Art Warrior Professor Battles Stereotypes on Stage
SHSU professor of theatre David McTier has directed more than 70 performances throughout his career. Some of these on-stage productions have made audiences laugh; others have made them cry. But he hopes his work has always made people think.
“As an artist, every class I teach and everything I direct, I want to be meaningful,” McTier said. “There is a reason we are creating art. We are glad we are doing it; we are committed to doing it; it is our art.”
His commitment runs deeper than the time and energy he devotes to his productions at SHSU. In 2012, the University of Pristina in Kosovo selected McTier as the Fulbright Scholar in the area of theatre.
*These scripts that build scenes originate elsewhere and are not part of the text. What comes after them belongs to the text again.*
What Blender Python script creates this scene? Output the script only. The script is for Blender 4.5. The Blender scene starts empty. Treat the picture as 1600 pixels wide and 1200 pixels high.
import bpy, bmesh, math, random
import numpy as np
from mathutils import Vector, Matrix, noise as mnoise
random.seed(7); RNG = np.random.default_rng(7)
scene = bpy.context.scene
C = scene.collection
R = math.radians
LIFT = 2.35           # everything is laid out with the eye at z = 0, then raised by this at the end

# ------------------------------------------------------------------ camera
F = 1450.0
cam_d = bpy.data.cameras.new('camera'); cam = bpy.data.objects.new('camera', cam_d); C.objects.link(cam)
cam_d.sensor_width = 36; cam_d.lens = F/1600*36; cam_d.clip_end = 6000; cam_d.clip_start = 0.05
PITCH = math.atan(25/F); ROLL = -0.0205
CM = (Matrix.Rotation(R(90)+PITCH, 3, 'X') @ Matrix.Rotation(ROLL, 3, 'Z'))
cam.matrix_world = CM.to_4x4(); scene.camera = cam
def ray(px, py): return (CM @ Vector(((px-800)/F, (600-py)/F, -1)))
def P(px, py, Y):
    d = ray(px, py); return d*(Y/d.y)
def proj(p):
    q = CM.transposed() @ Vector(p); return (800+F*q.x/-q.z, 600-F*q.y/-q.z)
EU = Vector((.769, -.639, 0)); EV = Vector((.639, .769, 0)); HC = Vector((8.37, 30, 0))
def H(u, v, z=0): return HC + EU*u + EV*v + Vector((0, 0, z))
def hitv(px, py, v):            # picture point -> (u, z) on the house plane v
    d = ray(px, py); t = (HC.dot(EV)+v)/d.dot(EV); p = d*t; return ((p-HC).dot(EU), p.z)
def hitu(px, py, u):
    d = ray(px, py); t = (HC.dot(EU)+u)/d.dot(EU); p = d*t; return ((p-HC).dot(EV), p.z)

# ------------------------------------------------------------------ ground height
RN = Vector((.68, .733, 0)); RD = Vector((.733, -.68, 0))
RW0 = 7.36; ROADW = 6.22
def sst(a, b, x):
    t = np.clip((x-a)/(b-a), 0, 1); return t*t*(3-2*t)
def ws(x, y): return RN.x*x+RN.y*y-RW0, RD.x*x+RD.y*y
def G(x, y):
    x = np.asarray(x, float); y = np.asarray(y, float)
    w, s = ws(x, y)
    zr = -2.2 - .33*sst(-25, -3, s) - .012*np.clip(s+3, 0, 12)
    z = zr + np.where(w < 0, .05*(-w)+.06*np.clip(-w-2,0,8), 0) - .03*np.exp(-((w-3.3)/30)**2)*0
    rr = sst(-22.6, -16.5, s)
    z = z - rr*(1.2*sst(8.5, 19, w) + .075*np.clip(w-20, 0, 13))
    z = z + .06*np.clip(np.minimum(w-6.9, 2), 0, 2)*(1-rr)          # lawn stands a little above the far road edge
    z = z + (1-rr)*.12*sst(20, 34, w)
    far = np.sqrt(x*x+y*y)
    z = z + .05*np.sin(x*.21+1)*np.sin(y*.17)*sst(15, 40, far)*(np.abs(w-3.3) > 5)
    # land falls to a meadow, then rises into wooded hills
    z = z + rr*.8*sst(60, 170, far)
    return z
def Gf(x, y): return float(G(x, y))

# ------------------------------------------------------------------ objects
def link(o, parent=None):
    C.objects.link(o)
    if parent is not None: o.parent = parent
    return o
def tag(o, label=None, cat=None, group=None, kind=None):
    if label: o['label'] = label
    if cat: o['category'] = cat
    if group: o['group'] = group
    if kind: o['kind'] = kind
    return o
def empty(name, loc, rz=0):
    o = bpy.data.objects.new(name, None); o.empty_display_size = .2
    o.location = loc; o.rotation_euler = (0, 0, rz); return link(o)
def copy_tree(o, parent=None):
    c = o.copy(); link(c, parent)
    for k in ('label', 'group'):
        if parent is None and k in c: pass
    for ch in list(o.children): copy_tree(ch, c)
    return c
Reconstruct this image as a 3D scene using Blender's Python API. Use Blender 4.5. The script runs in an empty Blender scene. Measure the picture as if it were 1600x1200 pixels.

“I applied knowing Kosovo was still considered a war zone at the time, knowing that the situation would be difficult. I don’t speak Albanian and many of my students were refugees who had been driven out of Kosovo during the war,” McTier said. “I chose Kosovo because I wanted to be in a situation where people needed to make art because they had something to say.”
McTier learned a lot from that trip, as well as from many other adventures he has taken throughout his life. In the last 10 years, he has been to 31 countries and in each has been able to find contradictions to stereotypes he believes Americans have developed based on what we are taught by the media.
Last year he traveled to Egypt in May and to Russia in December. He had “incredible experiences” and found everyone he met to be “good people.”
If there is any hero in me, it is trying to help people understand that we should look for the good in all people...
“Our tendencies are we want to make huge sweeping generalizations about the world and to divide the world into good or bad, but that doesn’t work. When you travel and go different places you realize that people are people. Everyone I have ever met wants to lead happy, stable lives. They want their kids to be well tended, and it doesn’t matter what religion you are or what your skin color is, we all want the same thing,” McTier said.
McTier, who has been teaching at SHSU for 10 years, hopes he can have an impact on his students by simply providing the evidence he has collected on his travels to assure them that there is no reason to fear people because they don’t look or sound the way we do.
“I am not a crusader in any way,” he said. “If there is any hero in me, it is trying to help people understand that we should look for the good in all people and realize that the odd things we see on the news are the exceptions rather than the norms, and that we must strive to embrace people who are different rather than push them away.”
McTier was recently notified that he had been selected as a Fulbright Scholar to teach during the 2016-2017 academic year in Romania. His assignment will be at the National University of Theatre and Film in Bucharest for the fall semester and Babes-Bolyai University in Cluj for the spring semester.